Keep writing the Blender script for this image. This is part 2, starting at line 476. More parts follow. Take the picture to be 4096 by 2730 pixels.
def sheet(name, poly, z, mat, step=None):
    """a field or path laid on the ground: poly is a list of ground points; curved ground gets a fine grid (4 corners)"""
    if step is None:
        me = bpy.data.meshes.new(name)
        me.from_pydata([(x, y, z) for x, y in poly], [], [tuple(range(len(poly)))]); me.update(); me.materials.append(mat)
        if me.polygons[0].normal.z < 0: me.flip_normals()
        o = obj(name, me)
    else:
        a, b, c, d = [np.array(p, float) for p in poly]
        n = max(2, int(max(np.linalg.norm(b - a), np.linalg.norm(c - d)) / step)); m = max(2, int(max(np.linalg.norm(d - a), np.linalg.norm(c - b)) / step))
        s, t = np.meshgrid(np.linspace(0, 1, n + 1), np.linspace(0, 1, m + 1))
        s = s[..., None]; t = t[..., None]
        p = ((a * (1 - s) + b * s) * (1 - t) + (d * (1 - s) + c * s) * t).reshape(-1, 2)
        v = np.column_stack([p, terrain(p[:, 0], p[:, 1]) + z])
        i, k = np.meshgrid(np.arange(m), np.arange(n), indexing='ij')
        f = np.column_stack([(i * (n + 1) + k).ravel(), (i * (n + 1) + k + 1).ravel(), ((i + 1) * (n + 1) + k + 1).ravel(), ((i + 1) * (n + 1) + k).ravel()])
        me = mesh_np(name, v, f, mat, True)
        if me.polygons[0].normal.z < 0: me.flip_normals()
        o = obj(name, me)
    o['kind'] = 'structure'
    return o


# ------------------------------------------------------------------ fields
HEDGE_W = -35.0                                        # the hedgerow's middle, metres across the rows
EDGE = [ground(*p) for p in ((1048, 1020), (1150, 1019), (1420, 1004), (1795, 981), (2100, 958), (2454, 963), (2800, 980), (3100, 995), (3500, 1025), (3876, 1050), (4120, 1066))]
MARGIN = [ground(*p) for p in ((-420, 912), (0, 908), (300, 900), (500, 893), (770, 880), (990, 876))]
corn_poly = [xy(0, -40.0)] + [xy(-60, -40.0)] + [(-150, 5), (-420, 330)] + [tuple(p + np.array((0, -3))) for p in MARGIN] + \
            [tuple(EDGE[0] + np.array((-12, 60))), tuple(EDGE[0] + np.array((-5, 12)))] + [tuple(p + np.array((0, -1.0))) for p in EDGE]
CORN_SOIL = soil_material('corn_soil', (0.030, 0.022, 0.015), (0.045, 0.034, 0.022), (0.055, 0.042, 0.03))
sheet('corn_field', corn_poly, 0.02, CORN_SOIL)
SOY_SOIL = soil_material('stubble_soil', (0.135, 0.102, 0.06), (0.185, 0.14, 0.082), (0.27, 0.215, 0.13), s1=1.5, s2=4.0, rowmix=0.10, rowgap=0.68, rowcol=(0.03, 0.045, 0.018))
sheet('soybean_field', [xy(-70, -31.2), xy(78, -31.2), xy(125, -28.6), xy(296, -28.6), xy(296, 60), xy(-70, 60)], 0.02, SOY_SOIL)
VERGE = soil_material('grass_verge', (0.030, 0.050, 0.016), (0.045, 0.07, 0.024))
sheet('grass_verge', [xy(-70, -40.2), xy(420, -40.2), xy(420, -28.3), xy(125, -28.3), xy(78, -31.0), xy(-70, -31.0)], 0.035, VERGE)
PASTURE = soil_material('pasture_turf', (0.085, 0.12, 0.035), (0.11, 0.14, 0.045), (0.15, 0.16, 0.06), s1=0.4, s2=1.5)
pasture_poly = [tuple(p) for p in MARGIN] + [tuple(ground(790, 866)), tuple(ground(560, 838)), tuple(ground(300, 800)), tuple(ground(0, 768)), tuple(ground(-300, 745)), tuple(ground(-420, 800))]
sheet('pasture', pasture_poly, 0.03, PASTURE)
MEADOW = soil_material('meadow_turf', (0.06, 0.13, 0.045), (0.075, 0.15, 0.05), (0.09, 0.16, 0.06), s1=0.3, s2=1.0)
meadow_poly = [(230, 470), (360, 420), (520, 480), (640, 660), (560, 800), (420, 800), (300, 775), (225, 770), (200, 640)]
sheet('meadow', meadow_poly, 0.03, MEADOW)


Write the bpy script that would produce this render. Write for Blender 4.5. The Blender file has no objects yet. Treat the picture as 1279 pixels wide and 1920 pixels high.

- **Set problem**
Print every record exactly as it was given.

- **Written response**
Keep writing the Blender script for this image. This is part 2, starting at line 476. More parts follow. Take the picture to be 4096 by 2730 pixels.
def sheet(name, poly, z, mat, step=None):
    """a field or path laid on the ground: poly is a list of ground points; curved ground gets a fine grid (4 corners)"""
    if step is None:
        me = bpy.data.meshes.new(name)
        me.from_pydata([(x, y, z) for x, y in poly], [], [tuple(range(len(poly)))]); me.update(); me.materials.append(mat)
        if me.polygons[0].normal.z < 0: me.flip_normals()
        o = obj(name, me)
    else:
        a, b, c, d = [np.array(p, float) for p in poly]
        n = max(2, int(max(np.linalg.norm(b - a), np.linalg.norm(c - d)) / step)); m = max(2, int(max(np.linalg.norm(d - a), np.linalg.norm(c - b)) / step))
        s, t = np.meshgrid(np.linspace(0, 1, n + 1), np.linspace(0, 1, m + 1))
        s = s[..., None]; t = t[..., None]
        p = ((a * (1 - s) + b * s) * (1 - t) + (d * (1 - s) + c * s) * t).reshape(-1, 2)
        v = np.column_stack([p, terrain(p[:, 0], p[:, 1]) + z])
        i, k = np.meshgrid(np.arange(m), np.arange(n), indexing='ij')
        f = np.column_stack([(i * (n + 1) + k).ravel(), (i * (n + 1) + k + 1).ravel(), ((i + 1) * (n + 1) + k + 1).ravel(), ((i + 1) * (n + 1) + k).ravel()])
        me = mesh_np(name, v, f, mat, True)
        if me.polygons[0].normal.z < 0: me.flip_normals()
        o = obj(name, me)
    o['kind'] = 'structure'
    return o


# ------------------------------------------------------------------ fields
HEDGE_W = -35.0                                        # the hedgerow's middle, metres across the rows
EDGE = [ground(*p) for p in ((1048, 1020), (1150, 1019), (1420, 1004), (1795, 981), (2100, 958), (2454, 963), (2800, 980), (3100, 995), (3500, 1025), (3876, 1050), (4120, 1066))]
MARGIN = [ground(*p) for p in ((-420, 912), (0, 908), (300, 900), (500, 893), (770, 880), (990, 876))]
corn_poly = [xy(0, -40.0)] + [xy(-60, -40.0)] + [(-150, 5), (-420, 330)] + [tuple(p + np.array((0, -3))) for p in MARGIN] + \
            [tuple(EDGE[0] + np.array((-12, 60))), tuple(EDGE[0] + np.array((-5, 12)))] + [tuple(p + np.array((0, -1.0))) for p in EDGE]
CORN_SOIL = soil_material('corn_soil', (0.030, 0.022, 0.015), (0.045, 0.034, 0.022), (0.055, 0.042, 0.03))
sheet('corn_field', corn_poly, 0.02, CORN_SOIL)
SOY_SOIL = soil_material('stubble_soil', (0.135, 0.102, 0.06), (0.185, 0.14, 0.082), (0.27, 0.215, 0.13), s1=1.5, s2=4.0, rowmix=0.10, rowgap=0.68, rowcol=(0.03, 0.045, 0.018))
sheet('soybean_field', [xy(-70, -31.2), xy(78, -31.2), xy(125, -28.6), xy(296, -28.6), xy(296, 60), xy(-70, 60)], 0.02, SOY_SOIL)
VERGE = soil_material('grass_verge', (0.030, 0.050, 0.016), (0.045, 0.07, 0.024))
sheet('grass_verge', [xy(-70, -40.2), xy(420, -40.2), xy(420, -28.3), xy(125, -28.3), xy(78, -31.0), xy(-70, -31.0)], 0.035, VERGE)
PASTURE = soil_material('pasture_turf', (0.085, 0.12, 0.035), (0.11, 0.14, 0.045), (0.15, 0.16, 0.06), s1=0.4, s2=1.5)
pasture_poly = [tuple(p) for p in MARGIN] + [tuple(ground(790, 866)), tuple(ground(560, 838)), tuple(ground(300, 800)), tuple(ground(0, 768)), tuple(ground(-300, 745)), tuple(ground(-420, 800))]
sheet('pasture', pasture_poly, 0.03, PASTURE)
MEADOW = soil_material('meadow_turf', (0.06, 0.13, 0.045), (0.075, 0.15, 0.05), (0.09, 0.16, 0.06), s1=0.3, s2=1.0)
meadow_poly = [(230, 470), (360, 420), (520, 480), (640, 660), (560, 800), (420, 800), (300, 775), (225, 770), (200, 640)]
sheet('meadow', meadow_poly, 0.03, MEADOW)


Write the bpy script that would produce this render. Write for Blender 4.5. The Blender file has no objects yet. Treat the picture as 1279 pixels wide and 1920 pixels high.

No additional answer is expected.